## [THE REQUEST]
Using the listing below, select the lines with the word "wide" and copy them.
----------
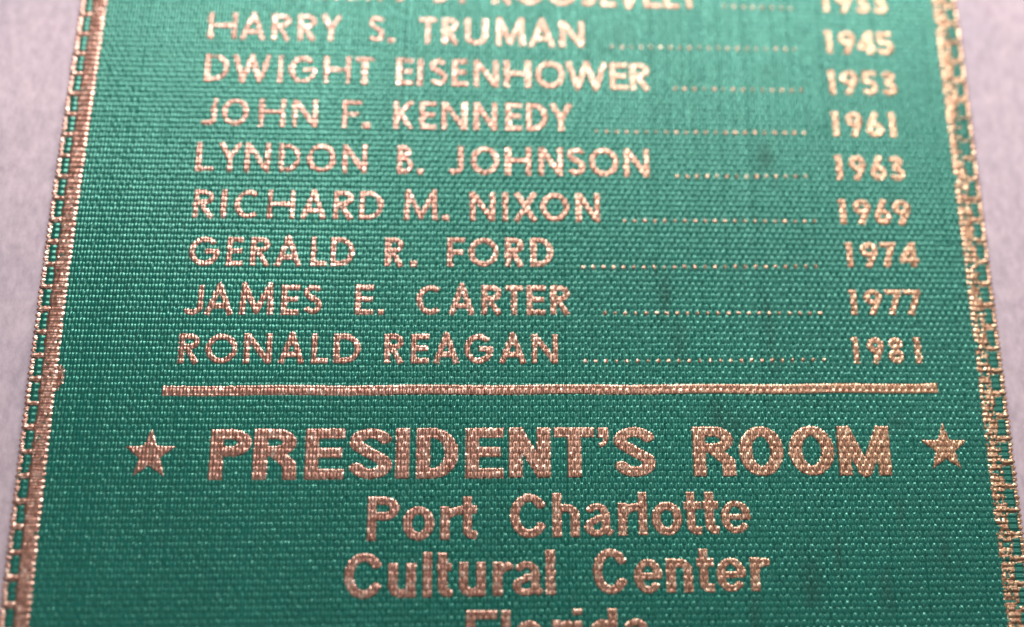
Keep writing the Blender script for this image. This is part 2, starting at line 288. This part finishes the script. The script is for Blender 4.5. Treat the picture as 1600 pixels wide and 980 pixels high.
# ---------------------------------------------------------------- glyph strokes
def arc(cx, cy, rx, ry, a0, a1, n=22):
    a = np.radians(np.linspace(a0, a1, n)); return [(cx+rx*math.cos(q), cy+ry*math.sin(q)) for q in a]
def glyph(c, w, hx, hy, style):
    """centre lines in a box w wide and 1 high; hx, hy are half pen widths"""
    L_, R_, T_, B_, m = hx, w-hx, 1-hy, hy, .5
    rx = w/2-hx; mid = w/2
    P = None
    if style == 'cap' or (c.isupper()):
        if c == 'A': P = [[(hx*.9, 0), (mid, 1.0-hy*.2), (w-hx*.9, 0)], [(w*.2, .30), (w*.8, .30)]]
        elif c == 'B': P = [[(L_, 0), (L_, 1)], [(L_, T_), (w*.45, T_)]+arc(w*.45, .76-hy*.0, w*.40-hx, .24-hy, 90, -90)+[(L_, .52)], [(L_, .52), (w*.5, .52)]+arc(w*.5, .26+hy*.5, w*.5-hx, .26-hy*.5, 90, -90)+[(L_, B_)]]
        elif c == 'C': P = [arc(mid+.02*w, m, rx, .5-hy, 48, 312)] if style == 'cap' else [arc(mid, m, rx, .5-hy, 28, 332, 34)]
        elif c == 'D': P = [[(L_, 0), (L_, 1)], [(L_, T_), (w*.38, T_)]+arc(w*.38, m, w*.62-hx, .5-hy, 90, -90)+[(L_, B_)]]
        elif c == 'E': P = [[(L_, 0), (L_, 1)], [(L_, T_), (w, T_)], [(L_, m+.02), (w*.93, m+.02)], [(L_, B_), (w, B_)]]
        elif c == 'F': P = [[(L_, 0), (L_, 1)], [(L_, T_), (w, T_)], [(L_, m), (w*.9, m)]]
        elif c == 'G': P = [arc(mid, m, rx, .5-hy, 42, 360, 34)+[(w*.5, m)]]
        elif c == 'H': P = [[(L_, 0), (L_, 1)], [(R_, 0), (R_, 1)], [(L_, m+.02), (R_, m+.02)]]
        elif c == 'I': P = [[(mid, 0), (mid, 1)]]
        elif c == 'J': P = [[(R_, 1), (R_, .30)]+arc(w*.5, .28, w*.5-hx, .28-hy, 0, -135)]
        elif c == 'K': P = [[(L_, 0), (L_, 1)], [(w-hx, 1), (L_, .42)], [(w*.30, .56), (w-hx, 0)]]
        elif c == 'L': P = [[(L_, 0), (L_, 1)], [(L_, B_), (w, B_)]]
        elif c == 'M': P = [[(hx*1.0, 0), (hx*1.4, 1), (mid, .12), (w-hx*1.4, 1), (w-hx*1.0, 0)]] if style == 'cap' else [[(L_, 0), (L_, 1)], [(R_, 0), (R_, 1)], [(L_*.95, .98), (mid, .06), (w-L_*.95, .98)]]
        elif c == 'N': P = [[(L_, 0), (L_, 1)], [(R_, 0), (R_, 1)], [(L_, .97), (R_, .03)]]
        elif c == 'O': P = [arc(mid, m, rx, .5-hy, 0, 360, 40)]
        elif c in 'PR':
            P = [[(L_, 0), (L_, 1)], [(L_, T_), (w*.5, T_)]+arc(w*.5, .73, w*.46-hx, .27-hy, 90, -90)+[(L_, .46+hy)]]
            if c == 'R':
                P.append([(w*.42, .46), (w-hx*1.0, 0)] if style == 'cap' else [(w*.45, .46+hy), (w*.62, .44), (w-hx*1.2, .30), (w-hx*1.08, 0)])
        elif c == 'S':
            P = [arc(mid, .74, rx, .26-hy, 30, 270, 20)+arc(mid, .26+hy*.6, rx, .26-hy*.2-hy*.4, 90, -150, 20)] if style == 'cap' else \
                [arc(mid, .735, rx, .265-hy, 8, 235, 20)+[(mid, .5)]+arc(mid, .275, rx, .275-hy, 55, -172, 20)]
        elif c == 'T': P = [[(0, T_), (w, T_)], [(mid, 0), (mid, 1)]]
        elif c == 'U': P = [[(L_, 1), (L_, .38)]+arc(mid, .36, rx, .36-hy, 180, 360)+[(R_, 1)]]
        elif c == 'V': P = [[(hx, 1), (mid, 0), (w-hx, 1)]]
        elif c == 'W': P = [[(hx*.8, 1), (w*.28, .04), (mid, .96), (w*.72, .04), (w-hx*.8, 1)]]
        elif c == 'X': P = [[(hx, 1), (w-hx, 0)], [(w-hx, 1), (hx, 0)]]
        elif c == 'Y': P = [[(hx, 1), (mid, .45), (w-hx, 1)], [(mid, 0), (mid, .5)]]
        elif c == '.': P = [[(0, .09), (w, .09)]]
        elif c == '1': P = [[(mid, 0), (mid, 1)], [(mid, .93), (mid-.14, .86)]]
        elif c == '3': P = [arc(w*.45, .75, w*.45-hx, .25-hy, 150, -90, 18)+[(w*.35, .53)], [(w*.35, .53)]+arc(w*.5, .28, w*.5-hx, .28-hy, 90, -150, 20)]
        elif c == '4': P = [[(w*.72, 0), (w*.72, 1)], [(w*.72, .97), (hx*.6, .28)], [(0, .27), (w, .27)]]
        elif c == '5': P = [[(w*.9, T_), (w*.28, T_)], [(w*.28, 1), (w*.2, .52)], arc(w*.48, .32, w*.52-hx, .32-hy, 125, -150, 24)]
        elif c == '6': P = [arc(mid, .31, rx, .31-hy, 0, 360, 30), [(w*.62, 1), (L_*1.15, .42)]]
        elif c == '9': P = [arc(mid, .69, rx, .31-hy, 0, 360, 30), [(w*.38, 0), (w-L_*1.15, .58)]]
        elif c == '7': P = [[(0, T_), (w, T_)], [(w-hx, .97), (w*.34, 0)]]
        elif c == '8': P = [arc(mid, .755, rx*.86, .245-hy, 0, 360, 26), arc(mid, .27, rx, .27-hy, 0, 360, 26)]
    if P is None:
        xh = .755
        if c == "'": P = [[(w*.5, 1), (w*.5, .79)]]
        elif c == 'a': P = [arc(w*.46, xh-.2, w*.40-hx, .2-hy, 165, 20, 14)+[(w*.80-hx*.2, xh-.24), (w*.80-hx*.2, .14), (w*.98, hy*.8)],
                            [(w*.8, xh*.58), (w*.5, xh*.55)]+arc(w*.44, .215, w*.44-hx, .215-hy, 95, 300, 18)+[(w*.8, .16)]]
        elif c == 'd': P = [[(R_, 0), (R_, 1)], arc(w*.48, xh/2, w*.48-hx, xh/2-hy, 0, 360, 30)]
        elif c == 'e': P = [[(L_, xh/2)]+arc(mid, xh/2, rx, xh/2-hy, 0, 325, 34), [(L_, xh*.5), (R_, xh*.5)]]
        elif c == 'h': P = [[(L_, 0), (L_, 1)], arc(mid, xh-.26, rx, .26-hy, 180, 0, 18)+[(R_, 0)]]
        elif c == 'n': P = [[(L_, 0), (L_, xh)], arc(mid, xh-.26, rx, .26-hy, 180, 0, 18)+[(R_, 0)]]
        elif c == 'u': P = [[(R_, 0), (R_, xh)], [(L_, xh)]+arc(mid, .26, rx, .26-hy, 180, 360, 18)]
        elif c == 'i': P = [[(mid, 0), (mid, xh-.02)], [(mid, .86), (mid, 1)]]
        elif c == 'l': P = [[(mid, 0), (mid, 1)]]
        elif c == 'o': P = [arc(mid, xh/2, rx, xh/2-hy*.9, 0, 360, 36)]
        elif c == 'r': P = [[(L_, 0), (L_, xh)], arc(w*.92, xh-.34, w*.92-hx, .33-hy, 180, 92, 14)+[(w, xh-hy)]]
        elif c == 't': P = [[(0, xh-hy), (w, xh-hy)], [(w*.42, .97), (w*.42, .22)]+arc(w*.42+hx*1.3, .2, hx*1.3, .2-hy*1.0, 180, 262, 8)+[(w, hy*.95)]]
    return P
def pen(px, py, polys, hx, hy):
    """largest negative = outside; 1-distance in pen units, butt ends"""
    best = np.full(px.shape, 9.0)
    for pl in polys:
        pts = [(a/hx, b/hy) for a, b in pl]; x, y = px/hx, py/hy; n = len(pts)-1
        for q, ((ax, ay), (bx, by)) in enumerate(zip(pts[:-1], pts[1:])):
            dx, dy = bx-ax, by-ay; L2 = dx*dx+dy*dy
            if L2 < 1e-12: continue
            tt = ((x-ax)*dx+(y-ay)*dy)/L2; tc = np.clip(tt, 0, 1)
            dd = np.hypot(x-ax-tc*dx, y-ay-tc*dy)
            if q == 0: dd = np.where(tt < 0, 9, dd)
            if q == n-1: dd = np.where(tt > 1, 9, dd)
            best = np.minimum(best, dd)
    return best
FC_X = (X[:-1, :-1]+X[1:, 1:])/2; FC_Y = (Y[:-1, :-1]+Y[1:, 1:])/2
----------
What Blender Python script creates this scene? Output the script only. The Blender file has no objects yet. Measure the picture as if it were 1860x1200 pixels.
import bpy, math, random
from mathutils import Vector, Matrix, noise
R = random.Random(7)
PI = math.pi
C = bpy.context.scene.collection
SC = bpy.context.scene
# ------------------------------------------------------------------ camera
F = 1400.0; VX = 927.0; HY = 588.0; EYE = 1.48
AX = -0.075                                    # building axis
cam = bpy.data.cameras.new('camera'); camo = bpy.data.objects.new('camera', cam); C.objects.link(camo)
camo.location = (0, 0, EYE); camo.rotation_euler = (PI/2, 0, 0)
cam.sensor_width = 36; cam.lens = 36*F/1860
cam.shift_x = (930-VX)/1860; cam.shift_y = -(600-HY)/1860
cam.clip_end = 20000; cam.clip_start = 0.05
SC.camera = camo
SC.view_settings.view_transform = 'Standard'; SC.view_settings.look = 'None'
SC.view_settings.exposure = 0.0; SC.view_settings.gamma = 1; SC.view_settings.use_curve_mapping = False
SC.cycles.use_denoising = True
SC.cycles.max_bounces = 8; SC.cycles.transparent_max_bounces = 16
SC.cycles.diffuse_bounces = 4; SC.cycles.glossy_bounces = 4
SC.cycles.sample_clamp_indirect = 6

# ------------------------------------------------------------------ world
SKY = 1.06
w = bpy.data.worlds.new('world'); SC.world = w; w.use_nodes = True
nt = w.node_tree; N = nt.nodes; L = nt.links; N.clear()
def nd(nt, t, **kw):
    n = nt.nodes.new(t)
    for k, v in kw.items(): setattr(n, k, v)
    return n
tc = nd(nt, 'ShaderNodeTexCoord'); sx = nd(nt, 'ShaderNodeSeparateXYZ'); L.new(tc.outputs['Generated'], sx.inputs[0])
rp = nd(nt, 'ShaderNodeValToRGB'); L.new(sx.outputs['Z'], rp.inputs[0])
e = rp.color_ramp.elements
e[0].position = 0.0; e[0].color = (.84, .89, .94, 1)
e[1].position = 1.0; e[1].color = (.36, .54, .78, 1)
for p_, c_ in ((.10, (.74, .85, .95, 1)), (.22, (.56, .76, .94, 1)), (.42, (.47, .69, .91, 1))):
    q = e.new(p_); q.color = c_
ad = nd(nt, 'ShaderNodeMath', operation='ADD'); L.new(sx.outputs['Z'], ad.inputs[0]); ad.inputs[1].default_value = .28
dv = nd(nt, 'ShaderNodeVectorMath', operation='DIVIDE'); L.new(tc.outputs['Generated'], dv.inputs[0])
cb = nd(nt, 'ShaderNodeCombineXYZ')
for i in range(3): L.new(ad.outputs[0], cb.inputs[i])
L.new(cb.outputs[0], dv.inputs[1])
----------
## [WRITTEN REPLY]
Keep writing the Blender script for this image. This is part 2, starting at line 288. This part finishes the script. The script is for Blender 4.5. Treat the picture as 1600 pixels wide and 980 pixels high.
    """centre lines in a box w wide and 1 high; hx, hy are half pen widths"""